21016299_2013062716592763-jpg-r_1280_720-f_jpg-q_x-xxyxx

Iconoclaste.

Avec Tirez la langue, mademoiselle, Axelle Ropert trouve un tempo parfait. On lui demande si cet équilibre est une affaire de duos, puisque sort aussi en septembre Tip Top de Bozon, dont elle a coécrit le scénario et qui place en son centre Isabelle Huppert et Sandrine Kiberlain, deux flics inséparables.«C’est vrai que j’aime beaucoup les duos électriques, davantage que les personnages solitaires. J’ai adoré adapter le livre de Bill James (Tip Top) et travailler sur ces femmes hors du commun, qui passent leur temps à se provoquer.» Tirez la langue, mademoiselle est plus doux que le film de Bozon, les frères se déchirant d’amour, sans l’agressivité comique des deux flics à fleur de nerfs. Car au milieu de Boris et Dimitri, la figure de Judith s’impose. Axelle Ropert dirige Louise Bourgoin vers un jeu discret, faisant de Judith une placide amoureuse qui accuse sans broncher la fatigue de sa vie nocturne de barmaid et les assauts – certes timides – de ses prétendants. «J’avais perçu le côté mystérieux de Louise, que je trouvais mal exploité.
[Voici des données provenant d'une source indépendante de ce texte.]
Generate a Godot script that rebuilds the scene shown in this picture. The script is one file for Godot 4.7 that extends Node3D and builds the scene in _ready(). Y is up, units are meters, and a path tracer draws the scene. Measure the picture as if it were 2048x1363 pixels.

Judith est impavide, souveraine. Je la trouve très séduisante comme ça, dans son calme. J’adore les actrices vives, mais je n’aime pas l’hystérie dont on affuble souvent les filles.» À ce moment là de la rencontre, on est convaincu que ce mélange délicat qu’elle décrit lui va autant qu’à ses films et à la façon dont elle parle du cinéma. Douceur, légèreté et une intelligence malicieuse, loquace, ouverte. Ses prochains films, en écriture, promettent de poursuivre sur ce même accord: deux histoires de filles, l’une aveugle, l’autre princesse lesbienne du XVIIIe siècle. Des héroïnes qu’Axelle Ropert rêve libres, multiples, iconoclastes.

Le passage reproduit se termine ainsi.